Superintendent Rasmussen said Ogden School District has dropped below 10,000 students and expects resident enrollment to fall to roughly 8,000–8,500 over the next 10 years, citing an independent demographic study the district updates annually. “We just dropped below 10,000 for the first time,” Rasmussen said, and added the district plans to rely on the firm’s spatial and tabular analysis for decisions about boundaries, surplus property and future bonds.
The presentation outlined the study’s methodology — birth rates, mobility, housing yields and planned development — and highlighted yield factors that shape forecasts: apartments produced about 0.064 students per unit (roughly 6 students per 100 units), single‑family attached housing was higher (around 15 per 100) and single‑family detached the highest (about 37 per 100). Rasmussen said those yield differences explain why some new housing projects produce only modest increases in school enrollment.
District staff showed maps of school attendance areas and utilization rates, noting elementary utilization generally remains healthy while junior high and high school capacity is larger. Rasmussen said the district will use the forecasts to inform hard decisions, including whether to surplus properties or pursue targeted capital investments. On potential capital timing, she said junior high facilities will be a focus if the board pursues a bond, with planning conversations anticipated ahead of a 2027–28 bond cycle.
Board and council members asked whether specialty programs, the OTech partnership and homeschooling affect trends.

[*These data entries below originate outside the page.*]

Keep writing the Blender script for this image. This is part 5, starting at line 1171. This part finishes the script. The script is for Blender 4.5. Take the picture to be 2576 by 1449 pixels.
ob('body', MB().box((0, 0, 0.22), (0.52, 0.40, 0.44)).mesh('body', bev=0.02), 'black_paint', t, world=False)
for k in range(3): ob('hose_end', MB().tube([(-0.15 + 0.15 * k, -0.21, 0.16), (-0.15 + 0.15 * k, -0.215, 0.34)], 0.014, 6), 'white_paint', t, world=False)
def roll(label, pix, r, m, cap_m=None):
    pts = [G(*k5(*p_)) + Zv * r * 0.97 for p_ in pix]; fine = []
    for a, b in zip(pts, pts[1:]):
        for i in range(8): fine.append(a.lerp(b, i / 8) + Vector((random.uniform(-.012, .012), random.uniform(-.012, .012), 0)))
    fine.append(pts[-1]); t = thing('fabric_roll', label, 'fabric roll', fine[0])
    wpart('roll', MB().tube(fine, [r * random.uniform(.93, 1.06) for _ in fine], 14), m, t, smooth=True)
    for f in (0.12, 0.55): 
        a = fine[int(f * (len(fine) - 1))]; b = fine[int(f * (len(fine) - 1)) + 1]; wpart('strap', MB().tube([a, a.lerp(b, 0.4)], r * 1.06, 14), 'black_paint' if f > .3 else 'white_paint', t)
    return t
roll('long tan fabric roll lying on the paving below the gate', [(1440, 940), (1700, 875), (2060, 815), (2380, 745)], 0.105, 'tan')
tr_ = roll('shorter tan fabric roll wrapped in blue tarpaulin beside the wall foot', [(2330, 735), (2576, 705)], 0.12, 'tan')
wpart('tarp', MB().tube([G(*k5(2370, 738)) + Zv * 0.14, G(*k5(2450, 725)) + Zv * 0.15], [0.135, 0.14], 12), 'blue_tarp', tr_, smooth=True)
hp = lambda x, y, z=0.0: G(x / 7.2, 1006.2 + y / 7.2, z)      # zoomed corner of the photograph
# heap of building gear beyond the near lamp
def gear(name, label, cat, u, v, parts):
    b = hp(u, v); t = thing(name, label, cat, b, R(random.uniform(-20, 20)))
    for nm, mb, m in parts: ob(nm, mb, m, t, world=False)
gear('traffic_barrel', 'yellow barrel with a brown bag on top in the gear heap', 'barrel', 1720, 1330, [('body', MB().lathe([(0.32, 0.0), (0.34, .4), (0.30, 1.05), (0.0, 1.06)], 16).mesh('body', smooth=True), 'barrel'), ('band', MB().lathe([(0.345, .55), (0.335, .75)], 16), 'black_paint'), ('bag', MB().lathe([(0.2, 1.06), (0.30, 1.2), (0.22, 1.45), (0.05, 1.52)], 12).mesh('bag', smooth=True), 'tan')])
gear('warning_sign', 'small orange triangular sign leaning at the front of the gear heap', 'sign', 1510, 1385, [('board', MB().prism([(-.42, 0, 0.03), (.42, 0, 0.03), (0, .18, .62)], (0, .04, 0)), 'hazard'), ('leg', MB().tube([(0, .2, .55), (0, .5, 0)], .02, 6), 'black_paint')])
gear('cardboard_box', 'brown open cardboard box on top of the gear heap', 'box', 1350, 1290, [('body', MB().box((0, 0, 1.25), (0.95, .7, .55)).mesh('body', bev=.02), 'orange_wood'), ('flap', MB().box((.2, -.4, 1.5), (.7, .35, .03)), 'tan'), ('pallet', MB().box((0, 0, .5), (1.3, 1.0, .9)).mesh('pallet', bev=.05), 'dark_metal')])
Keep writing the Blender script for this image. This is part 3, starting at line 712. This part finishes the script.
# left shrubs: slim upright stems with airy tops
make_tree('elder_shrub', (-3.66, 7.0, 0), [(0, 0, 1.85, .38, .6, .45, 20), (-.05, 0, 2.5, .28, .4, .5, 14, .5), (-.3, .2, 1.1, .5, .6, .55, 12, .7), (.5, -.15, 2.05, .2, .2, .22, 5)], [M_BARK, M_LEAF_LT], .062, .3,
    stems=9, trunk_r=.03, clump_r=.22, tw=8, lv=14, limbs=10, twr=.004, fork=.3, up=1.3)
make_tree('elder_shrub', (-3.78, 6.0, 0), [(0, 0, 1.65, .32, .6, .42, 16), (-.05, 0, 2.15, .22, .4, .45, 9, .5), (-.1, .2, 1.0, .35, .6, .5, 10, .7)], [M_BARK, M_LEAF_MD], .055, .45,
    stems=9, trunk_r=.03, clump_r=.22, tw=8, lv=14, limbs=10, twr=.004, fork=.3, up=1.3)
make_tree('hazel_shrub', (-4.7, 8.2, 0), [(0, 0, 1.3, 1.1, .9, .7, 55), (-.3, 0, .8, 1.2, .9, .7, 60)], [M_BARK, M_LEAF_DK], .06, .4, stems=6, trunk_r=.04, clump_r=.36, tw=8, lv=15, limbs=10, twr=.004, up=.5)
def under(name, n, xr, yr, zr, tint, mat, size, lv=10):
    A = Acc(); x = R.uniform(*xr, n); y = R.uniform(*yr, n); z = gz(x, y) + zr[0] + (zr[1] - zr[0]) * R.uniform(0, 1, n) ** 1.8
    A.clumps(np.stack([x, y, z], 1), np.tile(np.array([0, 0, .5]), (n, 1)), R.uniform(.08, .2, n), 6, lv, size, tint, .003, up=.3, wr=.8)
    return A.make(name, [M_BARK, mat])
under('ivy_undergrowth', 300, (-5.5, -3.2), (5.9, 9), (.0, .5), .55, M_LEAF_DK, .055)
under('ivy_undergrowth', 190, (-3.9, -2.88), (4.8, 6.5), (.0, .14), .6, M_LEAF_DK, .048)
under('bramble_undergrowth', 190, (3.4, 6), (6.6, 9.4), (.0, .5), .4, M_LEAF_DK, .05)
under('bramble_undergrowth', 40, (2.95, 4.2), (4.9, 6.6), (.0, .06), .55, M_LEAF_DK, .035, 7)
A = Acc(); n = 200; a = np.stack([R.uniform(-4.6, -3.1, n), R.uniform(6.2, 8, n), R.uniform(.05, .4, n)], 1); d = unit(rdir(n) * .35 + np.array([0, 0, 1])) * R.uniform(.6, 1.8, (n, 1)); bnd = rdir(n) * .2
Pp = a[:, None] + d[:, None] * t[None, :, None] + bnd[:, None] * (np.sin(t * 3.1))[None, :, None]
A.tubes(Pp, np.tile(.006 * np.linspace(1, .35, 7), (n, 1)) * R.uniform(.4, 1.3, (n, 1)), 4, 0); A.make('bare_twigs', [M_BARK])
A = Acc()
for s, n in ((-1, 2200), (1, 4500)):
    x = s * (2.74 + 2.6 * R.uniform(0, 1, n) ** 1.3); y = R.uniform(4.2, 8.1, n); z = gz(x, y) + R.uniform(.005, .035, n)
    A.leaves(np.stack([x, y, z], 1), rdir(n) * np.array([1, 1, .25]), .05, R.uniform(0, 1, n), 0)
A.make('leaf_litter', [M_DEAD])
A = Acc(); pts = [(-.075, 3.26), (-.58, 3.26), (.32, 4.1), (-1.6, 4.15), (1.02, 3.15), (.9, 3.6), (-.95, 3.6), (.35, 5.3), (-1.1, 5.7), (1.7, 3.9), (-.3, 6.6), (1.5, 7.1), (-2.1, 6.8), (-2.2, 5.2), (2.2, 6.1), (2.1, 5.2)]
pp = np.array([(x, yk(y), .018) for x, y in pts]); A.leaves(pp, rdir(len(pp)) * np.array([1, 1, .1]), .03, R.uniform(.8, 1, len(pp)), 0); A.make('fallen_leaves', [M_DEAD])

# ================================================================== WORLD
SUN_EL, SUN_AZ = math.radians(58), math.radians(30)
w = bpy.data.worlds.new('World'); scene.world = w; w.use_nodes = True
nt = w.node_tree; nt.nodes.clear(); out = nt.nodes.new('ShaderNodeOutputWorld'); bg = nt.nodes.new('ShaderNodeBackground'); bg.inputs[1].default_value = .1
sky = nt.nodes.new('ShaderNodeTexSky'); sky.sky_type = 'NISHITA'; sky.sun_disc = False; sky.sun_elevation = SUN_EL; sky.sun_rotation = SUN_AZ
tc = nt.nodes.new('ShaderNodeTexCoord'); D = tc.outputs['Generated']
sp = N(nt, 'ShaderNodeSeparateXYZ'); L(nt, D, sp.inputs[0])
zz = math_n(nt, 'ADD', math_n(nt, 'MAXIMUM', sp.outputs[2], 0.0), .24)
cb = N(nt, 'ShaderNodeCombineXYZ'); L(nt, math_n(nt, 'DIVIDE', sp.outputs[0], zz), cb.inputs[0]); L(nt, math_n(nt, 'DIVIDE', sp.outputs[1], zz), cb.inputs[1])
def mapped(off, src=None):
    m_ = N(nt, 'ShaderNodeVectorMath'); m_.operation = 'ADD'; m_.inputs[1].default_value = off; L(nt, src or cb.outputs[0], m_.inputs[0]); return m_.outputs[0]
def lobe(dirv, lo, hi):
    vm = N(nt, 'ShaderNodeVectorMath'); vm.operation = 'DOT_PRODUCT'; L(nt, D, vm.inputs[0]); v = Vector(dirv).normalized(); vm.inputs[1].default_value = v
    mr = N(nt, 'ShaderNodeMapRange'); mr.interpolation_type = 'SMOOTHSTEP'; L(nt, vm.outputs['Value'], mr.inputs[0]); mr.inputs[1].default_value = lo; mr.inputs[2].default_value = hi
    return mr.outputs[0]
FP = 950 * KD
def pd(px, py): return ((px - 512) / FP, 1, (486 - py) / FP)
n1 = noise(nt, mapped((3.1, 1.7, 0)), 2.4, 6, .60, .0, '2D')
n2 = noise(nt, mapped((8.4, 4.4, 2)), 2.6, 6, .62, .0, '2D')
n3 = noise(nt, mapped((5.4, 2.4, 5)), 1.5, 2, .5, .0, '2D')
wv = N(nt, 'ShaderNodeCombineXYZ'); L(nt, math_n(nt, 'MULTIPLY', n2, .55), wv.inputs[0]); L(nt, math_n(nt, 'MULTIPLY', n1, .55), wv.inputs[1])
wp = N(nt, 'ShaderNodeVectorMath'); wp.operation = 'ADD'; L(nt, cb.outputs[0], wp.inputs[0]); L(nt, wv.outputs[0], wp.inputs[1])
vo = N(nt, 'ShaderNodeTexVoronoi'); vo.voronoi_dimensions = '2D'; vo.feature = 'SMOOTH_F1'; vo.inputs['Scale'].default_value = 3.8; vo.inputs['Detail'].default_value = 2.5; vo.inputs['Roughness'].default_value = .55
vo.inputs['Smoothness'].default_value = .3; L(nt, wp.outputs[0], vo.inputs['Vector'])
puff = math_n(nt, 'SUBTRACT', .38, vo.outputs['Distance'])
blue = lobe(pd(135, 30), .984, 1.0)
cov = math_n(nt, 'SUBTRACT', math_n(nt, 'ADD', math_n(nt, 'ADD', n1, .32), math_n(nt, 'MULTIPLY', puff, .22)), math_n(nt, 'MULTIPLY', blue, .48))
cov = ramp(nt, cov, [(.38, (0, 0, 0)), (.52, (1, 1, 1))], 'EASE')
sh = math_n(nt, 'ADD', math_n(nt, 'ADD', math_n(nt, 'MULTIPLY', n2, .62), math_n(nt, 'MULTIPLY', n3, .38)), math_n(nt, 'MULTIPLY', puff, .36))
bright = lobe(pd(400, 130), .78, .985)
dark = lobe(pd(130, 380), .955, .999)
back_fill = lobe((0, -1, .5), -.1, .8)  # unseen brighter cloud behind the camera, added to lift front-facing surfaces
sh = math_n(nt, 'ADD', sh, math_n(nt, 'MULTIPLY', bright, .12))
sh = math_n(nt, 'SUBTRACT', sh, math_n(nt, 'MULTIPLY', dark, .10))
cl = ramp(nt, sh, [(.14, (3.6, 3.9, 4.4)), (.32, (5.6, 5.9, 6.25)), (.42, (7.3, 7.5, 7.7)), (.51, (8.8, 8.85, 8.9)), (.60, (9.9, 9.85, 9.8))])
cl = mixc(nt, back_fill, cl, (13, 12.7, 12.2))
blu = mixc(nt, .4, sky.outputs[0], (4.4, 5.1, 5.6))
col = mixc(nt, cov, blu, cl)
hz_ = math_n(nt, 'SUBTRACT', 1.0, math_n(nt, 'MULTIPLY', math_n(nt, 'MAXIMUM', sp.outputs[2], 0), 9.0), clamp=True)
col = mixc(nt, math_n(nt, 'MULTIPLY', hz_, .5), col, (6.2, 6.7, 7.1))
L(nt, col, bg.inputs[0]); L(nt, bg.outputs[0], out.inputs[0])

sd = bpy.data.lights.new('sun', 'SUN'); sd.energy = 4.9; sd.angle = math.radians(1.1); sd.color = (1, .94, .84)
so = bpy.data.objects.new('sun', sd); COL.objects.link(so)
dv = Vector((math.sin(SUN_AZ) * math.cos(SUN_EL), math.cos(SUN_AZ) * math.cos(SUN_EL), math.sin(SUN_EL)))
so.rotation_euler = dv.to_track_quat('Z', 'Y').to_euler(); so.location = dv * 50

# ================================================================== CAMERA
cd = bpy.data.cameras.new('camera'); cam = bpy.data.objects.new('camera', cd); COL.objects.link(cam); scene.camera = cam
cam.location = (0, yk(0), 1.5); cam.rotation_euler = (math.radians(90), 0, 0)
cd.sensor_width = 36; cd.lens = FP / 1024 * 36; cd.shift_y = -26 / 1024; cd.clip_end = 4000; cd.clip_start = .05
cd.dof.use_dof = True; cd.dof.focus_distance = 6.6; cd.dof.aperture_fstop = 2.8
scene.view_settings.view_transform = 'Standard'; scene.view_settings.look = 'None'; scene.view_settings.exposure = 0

Rasmussen said students attending OTech still count in Ogden/Ben Lomond enrollment and that specialized programs (dual language immersion, IB) have drawn students to particular campuses; she also noted statewide demographic shifts and increased homeschooling funding as contributors to the lower student population.
The board and council agreed the data should guide further public discussion before any closure or surplus decisions and that any action would be run through the district’s rubric for evaluating a property’s future educational value. The session closed the item with staff offering the full forecast presentation for members to review.